Grow Up? Not So Fast

(6 of 10)

The transition to adulthood gets tougher the lower you go on the economic and educational ladder. Sheldon Danziger, a public-policy professor at the University of Michigan, found that for male workers ages 25 to 29 with only a high school diploma, the average wage declined 11% from 1975 to 2002. "When I graduated from high school, my classmates who didn't want to go to college could go to the Goodyear plant and buy a house and support a wife and family," says Steve Hamilton of Cornell University's Youth and Work Program. "That doesn't happen anymore." Instead, high school grads are more likely to end up in retail jobs with low pay and minimal benefits, if any. From this end of the social pyramid, Arnett's vision of emerging adulthood as a playground of self-discovery seems a little rosy. The rules have changed, and not in the twixters' favor.

WEDDINGS CAN WAIT

With everything else that's going on--careers to be found, debts to be paid, bars to be hopped--love is somewhat secondary in the lives of the twixters. But that doesn't mean they're cynical about it. Au contraire: among our friends from Chicago--Michele, Ellen, Nathan, Corinne, Marcus and Jennie--all six say they are not ready for marriage yet but do want it someday, preferably with kids. Naturally, all that is comfortably situated in the eternally receding future. Thirty is no longer the looming deadline it once was. In fact, five of the Chicago six see marriage as a decidedly post-30 milestone.

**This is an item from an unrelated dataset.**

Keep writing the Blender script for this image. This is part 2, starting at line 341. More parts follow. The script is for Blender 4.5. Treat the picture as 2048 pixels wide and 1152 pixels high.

"It's a long way down the road," says Marcus Jones, 28, a comedian who works at Banana Republic by day. "I'm too self-involved. I don't want to bring that into a relationship now." He expects to get married in his mid- to late 30s. "My wife is currently a sophomore in high school," he jokes.

"I want to get married but not soon," says Jennie Jiang, 26, a sixth-grade teacher. "I'm enjoying myself. There's a lot I want to do by myself still."

"I have my career, and I'm too young," says Michele Steele, 26, a TV producer. "It's commitment and sacrifice, and I think it's a hindrance. Lo and behold, people have come to the conclusion that it's not much fun to get married and have kids right out of college."

That attitude is new, but it didn't come out of nowhere. Certainly, the spectacle of the previous generation's mass divorces has something to do with the healthy skepticism shown by the twixters. They will spend a few years looking before they leap, thank you very much. "I fantasize more about sharing a place with someone than about my wedding day," says Galantha, whose parents split when she was 18. "I haven't seen a lot of good marriages."